A Dictionary of Arts: Sapan wood.


A Dictionary of Arts, Manufactures, and Mines; containing A Clear Exposition of Their Principles and Practice

by Andrew Ure, M. D.;
F. R. S. M. G. S. Lond.: M. Acad. M. S. Philad.; S. PH. DOC. N. GERM. Ranow.; Mulh. Etc. Etc.

Illustrated with nearly fifteen hundred engravings on wood
Eleventh American, From The Last London Edition.
To which is appended, a Supplement of Recent Improvements to The Present Time.

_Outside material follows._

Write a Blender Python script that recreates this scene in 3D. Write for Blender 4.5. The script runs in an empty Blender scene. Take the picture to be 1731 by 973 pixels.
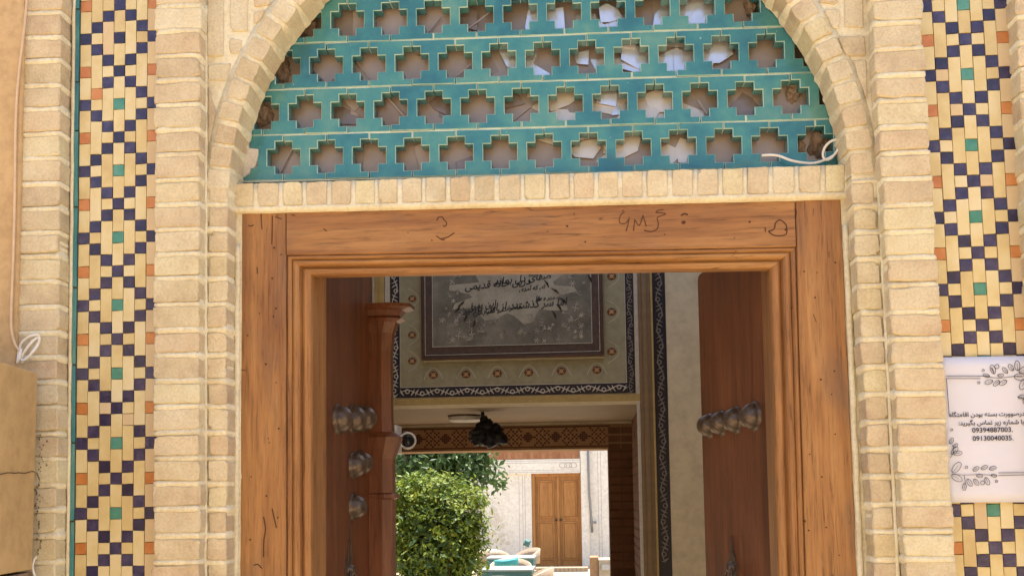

New York: D Appleton & company, 200 Broadway. Philadelphia: George S. Appleton, 148 Chestnut St.
MDCCCXLVII

1847

SAPAN WOOD, is a species of the Cæsalpinia genus, to which Brazil wood belongs. It is so called by the French, because it comes to them from Japan, which they corruptly pronounce Sapan. As all the species of this tree are natives of either the East Indies or the New World, one would imagine that they could have not been used as dye-stuffs in Europe before the beginning of the 16th century. Yet the author of the article "Brazil," in Rees' Cyclopædia, and Mr. Southey, in his History of Brazil, say that Brazil wood is mentioned nearly one hundred years before the discoveries of Columbus and Vasco de Gama, by Chaucer, who died in 1400; that it was known many ages before his time; and that it gave the name to the country, instead of the country giving name to the wood, as I have stated, with Berthollet and other writers on dyeing. The Cæsalpinia sappan, being a native of the Coromandel coast, may possibly have been transported along with other Malabar merchandise to the Mediterranean marts in the middle ages; but the importation of so lumbering an article in any considerable quantity by that channel, is so improbable, that I am disposed to believe that Brazil wood was not commonly used by the dyers of Europe before the discovery of the New World.